Think Time

After last week’s surprise, the rest of the week was a whirl of phone calls, meetings, and e-mail exchanges, making and renewing contacts, gathering information, and trying to get to a place where I’d have enough data to think about considering making plans.

I realized that while all that activity was necessary, it wasn’t sufficient, so I also blocked several hours of “Think Time” on my calendar for today. The plan was to stand in front of a whiteboard and write down positives and negatives of various options, make unanswered questions explicit, and ignore the world. I told a couple of colleagues that that was what I was going to do; I even blogged about it yesterday.

It didn’t happen.

Instead, I spent most of the day talking with people who’d also been affected (some directly, some by having their teams reduced), as well as several other colleagues in various parts of the business (at least two of whom had been my manager at one time or another). I also had a long session with IBM Benefits, so that I really understand what my choices and resources are if I do retire.

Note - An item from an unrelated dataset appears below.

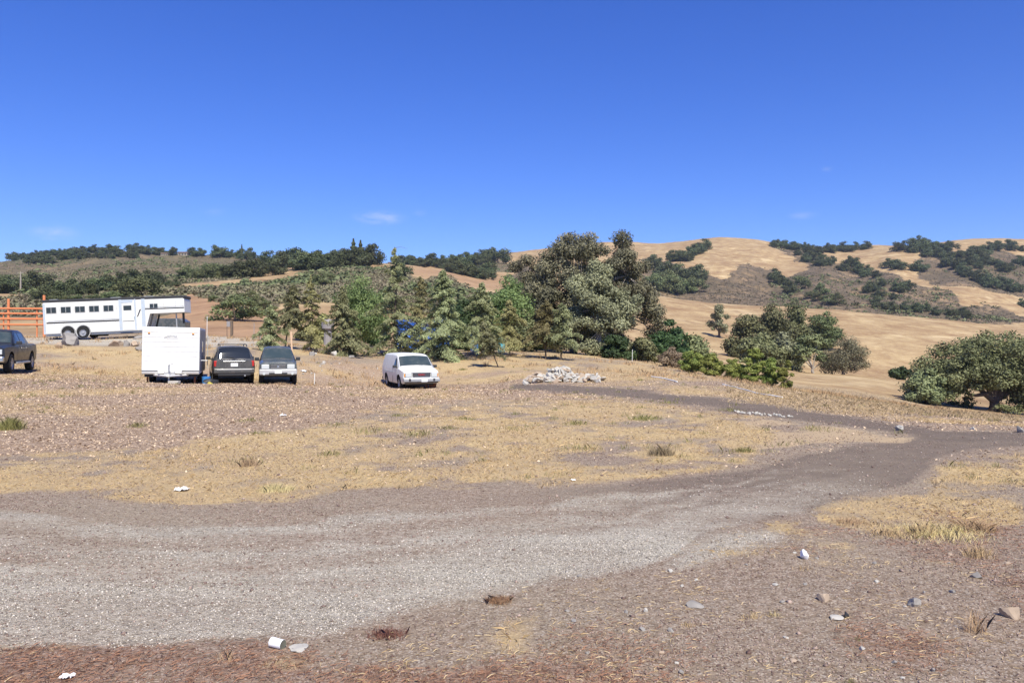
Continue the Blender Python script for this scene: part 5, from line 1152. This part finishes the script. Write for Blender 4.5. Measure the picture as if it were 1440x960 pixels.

But what I really did was listen carefully to my gut.

Because it turns out that this decision isn’t going to be one I make entirely objectively, based on threats and opportunities, strengths and weaknesses, and financial considerations.

My gut has to be happy.

And it’s giving me a pretty clear message about what will make it happy; it’s a message which doesn’t require a whiteboard to analyze.

I’m going to sleep on that message tonight and make sure I’m reading it clearly.

Tomorrow could be interesting.

4 thoughts on “Think Time

  1. I love it, David! It’s the intention that is important. I see you looking for clarity and direction. Last week the solution looked like thinking, today it seems the solution is more about feeling and intuiting and reading your gut. Sweet dreams! I know tomorrow WILL be interesting!

  2. Thanks, Vicki!

    But tomorrow is now today; I’m in the office and not sleeping. :-)

    More later tonight in its own post.

  3. Intuition is such a powerful thing. You’ve got to go with your gut. The more you go with it, the better it gets. Even the occasional misstep (incorrect assumptions, etc.) is helpful. Ignoring it is a terrible habit – it gets harder and harder to figure out what your intuition would say. =)

  4. @Sacha — yep. Fooling yourself is hard work, but it gets easier all the time (and that’s when you’re in real trouble!).